M.Ö.12.yüzyılın sonlarında Anadolu’ya göç eden Frigler, Hititleri ortadan kaldırarak bölgeye hakim oldular. M.Ö.676’ da Kimmerler, Frigya kralı III..Midas’ı bozguna uğratarak Kütahya ve çevresine egemen oldular.
Alyattes’in Lidya kralı olduğu dönemde Kimmer egemenliğini yıkan Lidya’lılar yönetimi ele aldılar. M.Ö. 546’ da Anadolu’yu istila eden Persler Lidya ordusunu yenilgiye uğrattılar. M.Ö.334’ de Biga Çayı civarında Makedonyalı Büyük .İskender, Persleri yenerek bölgede üstünlük kurdu. Büyük İskender’in M.Ö.324’ de ölümüyle Kütahya ve çevresi komutanlarından Antigonas’a geçti. M.Ö.133’ de ise Roma egemenliği altına girdi. Bizans döneminde piskoposluk merkezi olarak önemini koruyan Kütahya daha sonra Anadolu Selçuklularının hâkimiyetine girdi.
1078 yılında Anadolu Selçuklu Devletini kuran Kutalmışoğlu Süleyman Şah, Kütahya’yı da ele geçirdi. 1097 yılında Haçlıların saldırısına uğrayan Kütahya, kısa süren bir işgal döneminden sonra 1233 yılında yeniden Türk hâkimiyetine girdi. Selçuklu dönemi eserleri arasında, Kütahya merkezinde Hıdırlık Mescidi, Yoncalı Hamamı ve Camii, Balıklı Camii ve tekkesi olarak bilinen Medresesi sayılabilir.
1277 yılında Anadolu Selçuklu Devletinin dağılmasıyla birlikte bu topraklar Germiyanoğlu beylerinin payına düştü. Germiyanoğulları eserleri arasında en meşhurları II.Yakup Bey İmaret Külliyesi, Umur bin Savcı Medresesi ile İshak Fakih Camii ve Medresesidir.
Son Germiyan Beyi II. Yakup’un kız kardeşi Devlet Hatun’un Osmanlı Padişahı Yıldırım Beyazıt ile evlenmesi neticesinde akrabalık bağı kurulmuş, II.Yakup’un 1429 yılında ölümünden önce vasiyetiyle Osmanlı topraklarına katılmış olan Kütahya, 140 yıl Germiyan Beyliğinin başkenti 400 yıl Anadolu Beylerbeyliğinin merkezi olmuştur.
1850 -1851 yılları arasında Macar bağımsızlık hareketinin milli kahramanlarından Lajos Kossuth ilimizde konuk edilmiştir. 1867 yılından itibaren Hüdavendigar vilayetine bağlı bir sancak merkezi olan Kütahya, II. Meşrutiyet’ten sonra bağımsız bir sancak olmuştur.
I. Dünya savaşından sonra,17 Temmuz 1921 tarihinde Yunan işgaline uğrayan Kütahya, Türk Ordularının 26 Ağustos 1922 tarihinde başlattığı Büyük Taarruzla makus talihini yenmiş ve 30 Ağustos 1922 tarihinde Başkomutan Meydan Muharebesinin kazanılmasıyla sonsuza dek yaşayacak olan Türkiye Cumhuriyetinin temellerinin atıldığı bir il olmuştur.

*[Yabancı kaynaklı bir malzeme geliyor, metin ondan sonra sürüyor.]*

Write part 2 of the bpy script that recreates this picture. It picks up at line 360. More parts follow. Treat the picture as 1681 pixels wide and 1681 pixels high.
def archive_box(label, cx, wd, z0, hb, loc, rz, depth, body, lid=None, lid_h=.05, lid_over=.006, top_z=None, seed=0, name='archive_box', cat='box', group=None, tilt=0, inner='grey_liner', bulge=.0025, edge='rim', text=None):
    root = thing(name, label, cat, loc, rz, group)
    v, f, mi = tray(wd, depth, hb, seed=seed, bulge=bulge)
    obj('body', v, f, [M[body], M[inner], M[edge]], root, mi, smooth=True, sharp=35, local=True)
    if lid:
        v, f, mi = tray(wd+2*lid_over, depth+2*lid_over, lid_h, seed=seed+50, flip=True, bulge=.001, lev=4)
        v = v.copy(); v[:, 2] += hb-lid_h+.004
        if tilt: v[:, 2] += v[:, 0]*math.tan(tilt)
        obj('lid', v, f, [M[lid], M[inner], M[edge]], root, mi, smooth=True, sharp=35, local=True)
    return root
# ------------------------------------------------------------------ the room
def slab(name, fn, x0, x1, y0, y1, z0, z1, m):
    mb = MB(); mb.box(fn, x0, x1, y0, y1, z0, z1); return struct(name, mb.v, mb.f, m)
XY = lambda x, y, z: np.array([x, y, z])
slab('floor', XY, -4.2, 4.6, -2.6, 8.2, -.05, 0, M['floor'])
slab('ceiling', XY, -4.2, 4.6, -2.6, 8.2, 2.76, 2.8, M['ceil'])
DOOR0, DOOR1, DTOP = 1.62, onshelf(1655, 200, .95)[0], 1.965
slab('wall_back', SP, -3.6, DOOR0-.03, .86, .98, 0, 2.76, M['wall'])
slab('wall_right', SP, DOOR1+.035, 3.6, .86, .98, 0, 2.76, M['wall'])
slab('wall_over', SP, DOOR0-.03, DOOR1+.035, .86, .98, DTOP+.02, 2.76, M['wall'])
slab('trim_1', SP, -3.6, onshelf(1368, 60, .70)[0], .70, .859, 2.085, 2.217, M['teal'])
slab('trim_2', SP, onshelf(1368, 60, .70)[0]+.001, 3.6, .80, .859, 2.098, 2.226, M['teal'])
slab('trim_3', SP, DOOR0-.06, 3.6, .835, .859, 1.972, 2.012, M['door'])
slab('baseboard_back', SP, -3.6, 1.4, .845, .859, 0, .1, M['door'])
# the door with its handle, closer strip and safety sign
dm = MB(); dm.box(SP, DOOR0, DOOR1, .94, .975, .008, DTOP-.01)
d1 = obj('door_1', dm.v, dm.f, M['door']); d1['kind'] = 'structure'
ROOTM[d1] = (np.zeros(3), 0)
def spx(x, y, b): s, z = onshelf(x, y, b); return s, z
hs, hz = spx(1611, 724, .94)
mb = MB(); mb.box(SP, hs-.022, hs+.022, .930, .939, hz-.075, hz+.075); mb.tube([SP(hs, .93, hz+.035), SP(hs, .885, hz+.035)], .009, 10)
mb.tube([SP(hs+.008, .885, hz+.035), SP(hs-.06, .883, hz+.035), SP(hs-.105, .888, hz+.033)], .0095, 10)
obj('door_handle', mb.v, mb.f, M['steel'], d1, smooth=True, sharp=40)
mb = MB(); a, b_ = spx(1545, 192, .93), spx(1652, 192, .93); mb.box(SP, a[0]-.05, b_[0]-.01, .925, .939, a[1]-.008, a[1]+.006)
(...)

Büyük Önder Gazi Mustafa Kemal Atatürk, ‘’Ey yükselen yeni nesil! İstikbal sizsiniz Cumhuriyeti biz tesis ettik. Onu ila ve idame edecek sizsiniz’’ veciz sözünü Zafertepeçalköy’de , ‘‘Ordular İlk Hedefiniz Akdeniz’dir.İleri!..’’ komutunu Dumlupınar’da vermiştir. Başkomutan Meydan Muharebesinin sevk ve idare edildiği yer, bugün Altıntaş İlçesine bağlı, Zafertepeçalköy merkezindedir.